Exercise aim
Copy every line of the records below where the word "Take" occurs.

══ Supplied records

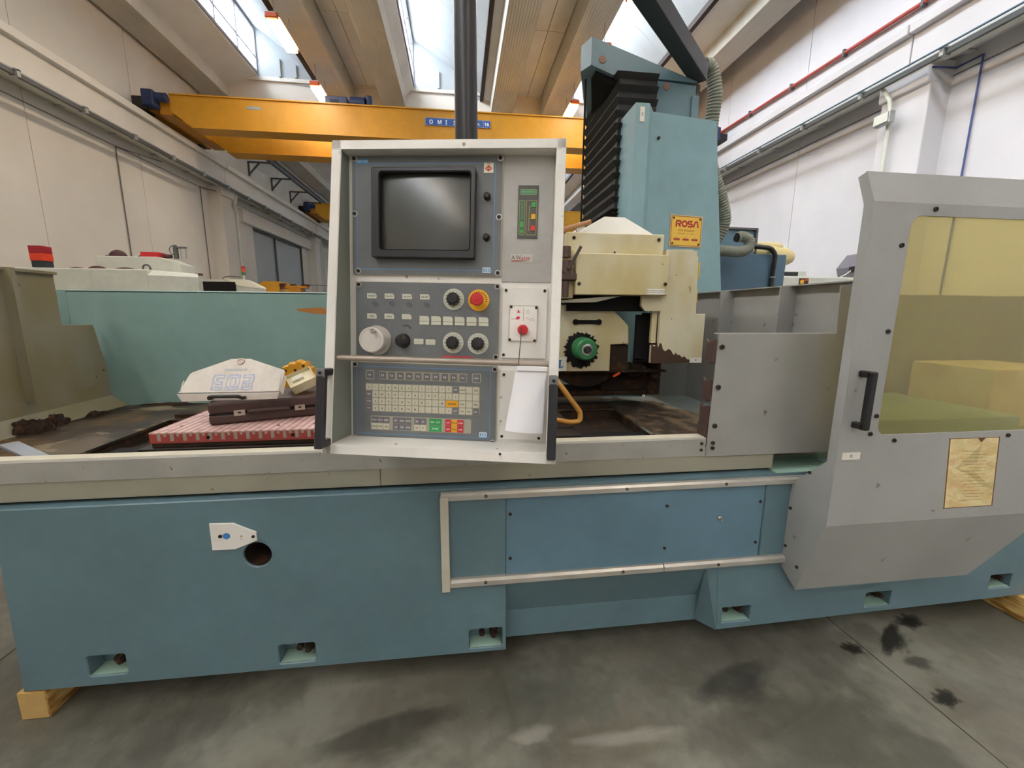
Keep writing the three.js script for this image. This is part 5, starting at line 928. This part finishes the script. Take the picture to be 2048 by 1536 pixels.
// ---------------------------------------------------------------- behind the machine, left
{
  const o = thing('machining_centre', 'white machine with chamfered hood behind the left rear wall', 'machine', [-5, 0, -5.8]);
  M('body', B(-1.7, 0.62, 0, 2.17, -0.25, 0.8, 0.02), X.pale, o);
  M('hood_end', hull([[0.62, 0, 0.8], [1.26, 0, 0.8], [0.62, 2.17, 0.68], [0.62, 2.09, 0.8], [1.28, 2.07, 0.8], [1.2, 2.13, 0.66], [0.62, 2.17, -0.25], [0.72, 2.15, -0.25], [0.72, 0, -0.25], [0.62, 0, -0.25]]), X.pale, o);
  M('tool_changer_box', [B(-0.38, 0.45, 2.17, 2.4, -0.22, 0.3, 0.015), hull([[0.45, 2.17, 0.3], [0.45, 2.4, 0.3], [0.78, 2.14, 0.3], [0.76, 2.3, 0.3], [0.45, 2.17, -0.22], [0.45, 2.4, -0.22], [0.7, 2.15, -0.22], [0.68, 2.3, -0.22]])], X.pale, o, 'pale upper box');
  M('lifting_eye', tr(new THREE.TorusGeometry(0.05, 0.012, 8, 18), 0.36, 2.22, 0.4), X.darkSteel, o);
  M('small_cap', B(1.0, 1.08, 2.13, 2.16, 0.3, 0.4, 0.01), X.maroon, o);
}
const bag = (name, label, cat, p, a, b, c, m) => { const o = thing(name, label, cat, p); const g = new THREE.SphereGeometry(1, 20, 12, 0, Math.PI * 2, 0, Math.PI / 2), q = g.attributes.position; for (let i = 0; i < q.count; i++) { const y = q.getY(i); q.setXYZ(i, q.getX(i) * a * (1 + 0.25 * (1 - y) * (q.getX(i) < 0 ? 1 : 0.3)), y * b, q.getZ(i) * c); } g.computeVertexNormals(); M('crown', g, m, o); M('brim', B(-a * 1.35, -a * 0.3, 0, 0.012, -c * 0.7, c * 0.7, 0.005), m, o); };
bag('cap', 'dark red cap on the upper box of the white machine', 'cap', [-5.15, 2.403, -5.62], 0.1, 0.1, 0.1, X.maroon);
bag('cap', 'flat dark cap lying farthest left on top of the white machine', 'cap', [-5.48, 2.173, -5.3], 0.1, 0.035, 0.1, X.maroon);
bag('cap', 'dark red cap on the white machine top just left of its upper box', 'cap', [-5.22, 2.173, -5.3], 0.1, 0.06, 0.1, X.maroon);
bag('cap', 'flat dark cap in front of the upper box of the white machine', 'cap', [-4.85, 2.173, -5.3], 0.12, 0.045, 0.1, X.maroon);
{
  let o = thing('red_box', 'small red box with dark ends on the upper box of the white machine', 'box', [-4.74, 2.402, -5.75]);
  M('case', B(-0.13, 0.13, 0, 0.085, -0.1, 0.1, 0.01), X.red, o); M('coupling', [cyl(0.03, 0.12, 'x', 0.19, 0.035, 0, 14), hull([[-0.24, 0, -0.06], [-0.13, 0, -0.06], [-0.24, 0, 0.06], [-0.13, 0, 0.06], [-0.13, 0.05, -0.06], [-0.13, 0.05, 0.06]])], X.maroon, o);
  o = thing('air_regulator', 'small air regulator with two pipes on the upper box of the white machine', 'valve', [-4.42, 2.402, -5.75]);
  M('body', [cyl(0.035, 0.16, 'y', 0, 0.08, 0, 14), cyl(0.022, 0.06, 'y', 0, 0.18, 0, 12)], X.darkSteel, o); M('head', B(-0.03, 0.16, 0.16, 0.185, -0.02, 0.02, 0.004), X.darkSteel, o);
  for (const x of [0.07, 0.145]) M('pipe', rod([x, 0, 0], [x, 0.17, 0], 0.01, 8), X.galv, o);
  M('loop', tr(new THREE.TorusGeometry(0.07, 0.007, 6, 20, Math.PI), -0.02, 0.13, 0, 0, 0, 1.5), X.darkSteel, o);
}
{
  const o = thing('signal_tower', 'square signal tower of red, orange and black tiers at the far left', 'signal light', [-5.75, 2.173, -5.1]);
  M('base', B(-0.075, 0.075, 0, 0.09, -0.075, 0.075, 0.006), mat(0x243037, 0.5), o);
  M('orange_tier', B(-0.08, 0.08, 0.09, 0.19, -0.08, 0.08, 0.006), mat(0xe0401c, 0.35), o); M('red_tier', B(-0.08, 0.08, 0.19, 0.29, -0.08, 0.08, 0.006), mat(0xa01a26, 0.35), o);
}
{
  const o = thing('milling_machine', 'smaller white machine with dark window beyond the chamfered hood', 'machine', [-5.5, 0, -9.6]);
  M('body', [hull([[-1.6, 0, 0], [0.72, 0, 0], [-1.6, 2.36, 0], [0.25, 2.36, 0], [0.72, 2.12, 0], [-1.6, 0, -0.5], [0.5, 0, -0.5], [-1.6, 2.36, -0.5], [0.15, 2.36, -0.5], [0.5, 2.2, -0.5]])], X.pale, o);
  M('dark_window', B(-0.72, 0.03, 1.9, 2.3, -0.01, 0.012, 0.006), X.gap, o);
  M('roof_slope', hull([[-0.2, 2.365, 0.01], [0.22, 2.365, 0.01], [0.72, 2.13, 0.01], [0.12, 2.2, 0.012], [-0.2, 2.365, -0.4], [0.2, 2.365, -0.4], [0.5, 2.21, -0.4]]), mat(0xf0ecd8, 0.5), o);
  M('cable', tube([[-0.32, 2.36, -0.1], [-0.28, 2.42, -0.12], [-0.12, 2.44, -0.14], [0.06, 2.43, -0.18]], 0.012, 20, 6), X.darkSteel, o);
}
{
  const o = thing('signal_tower', 'small round signal tower of red, orange and green tiers on the farther white machine', 'signal light', [-5.38, 2.368, -9.85]);
  o.scale.setScalar(0.85);
  M('pole', cyl(0.022, 0.14, 'y', 0, 0.07, 0, 10), X.pale, o);
  M('green_tier', cyl(0.048, 0.075, 'y', 0, 0.18, 0, 18), X.green, o); M('orange_tier', cyl(0.048, 0.09, 'y', 0, 0.265, 0, 18), X.orange, o); M('red_tier', cyl(0.048, 0.08, 'y', 0, 0.352, 0, 18), X.red, o);
}
{
  const o = thing('press', 'orange-yellow machine with rods beyond the teal rear wall, left of the pendant', 'machine', [-5.42, 0, -12.2]);
  o.scale.set(1.17, 1.035, 1);
  M('body', hull([[-0.42, 0, 0.5], [0.1, 0, 0.5], [-0.42, 2.28, 0.5], [-0.28, 2.38, 0.5], [0.1, 2.38, 0.5], [-0.42, 0, -0.4], [0.1, 0, -0.4], [-0.42, 2.28, -0.4], [-0.28, 2.38, -0.4], [0.1, 2.38, -0.4]]), X.yellow, o);
  M('arm', [B(0.1, 0.75, 2.2, 2.28, 0.2, 0.45, 0.01), B(0.3, 0.6, 0, 2.2, 0.2, 0.45, 0.01)], X.yellowDark, o);
  M('dark_fitting', [B(0.1, 0.22, 2.22, 2.33, 0.3, 0.48, 0.01), B(0.35, 0.48, 2.27, 2.31, 0.35, 0.46), B(0.62, 0.8, 2.26, 2.31, 0.3, 0.45)], X.maroon, o);
  M('rod', rod([0.6, 2.3, 0.4], [1.35, 2.29, 0.4], 0.014, 8), X.darkSteel, o);
}
{
  const o = thing('wall_lamp', 'small dark spotlight on the left wall at the picture edge', 'lamp', [-8.4, 3.92, -6.6]);
  M('arm', rod([0, 0, 0], [0.3, 0.02, 0.02], 0.02, 8), X.darkSteel, o); M('head', B(0.28, 0.5, -0.03, 0.05, -0.06, 0.08, 0.01), X.darkSteel, o);
}
// kinds that occur more than once carry their group
const GROUPS = { cap: 'caps lying on the white machine', timber_block: 'timber blocks under the machine', overhead_crane: 'overhead cranes of the hall', drain_pipe: 'drain pipes on the pilasters', cable_tray: 'cable trays under the runway beams',
  corrugated_hose: 'ribbed hoses behind the column', signal_tower: 'signal towers on the white machines', blue_conduit: 'blue conduits on the right wall', wall_conduit: 'dark conduits on the left wall', ceiling_lamp: 'ceiling lamps along the roof beams' };
for (const o of scene.children) { const k = o.name.replace(/_\d{3}$/, ''); if (GROUPS[k] && !o.userData.group) o.userData.group = GROUPS[k]; }
renderer.render(scene, camera);
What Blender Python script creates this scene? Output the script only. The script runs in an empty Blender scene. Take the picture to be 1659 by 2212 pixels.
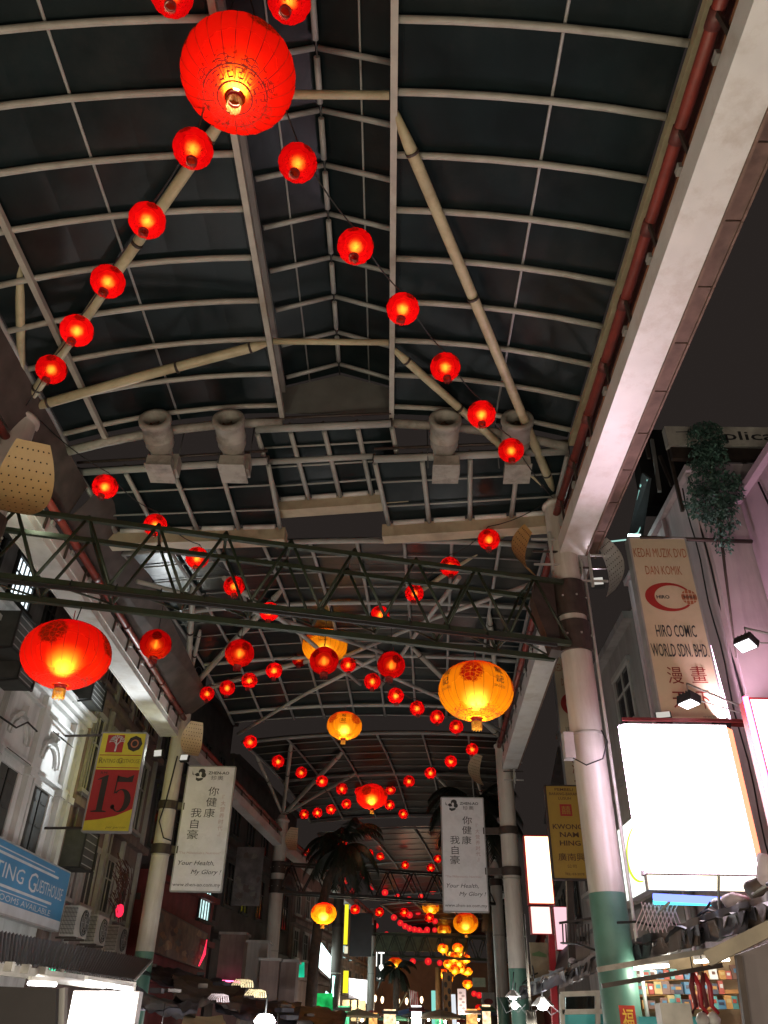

════

Response to this task
Keep writing the three.js script for this image. This is part 5, starting at line 928. This part finishes the script. Take the picture to be 2048 by 1536 pixels.
What Blender Python script creates this scene? Output the script only. The script runs in an empty Blender scene. Take the picture to be 1659 by 2212 pixels.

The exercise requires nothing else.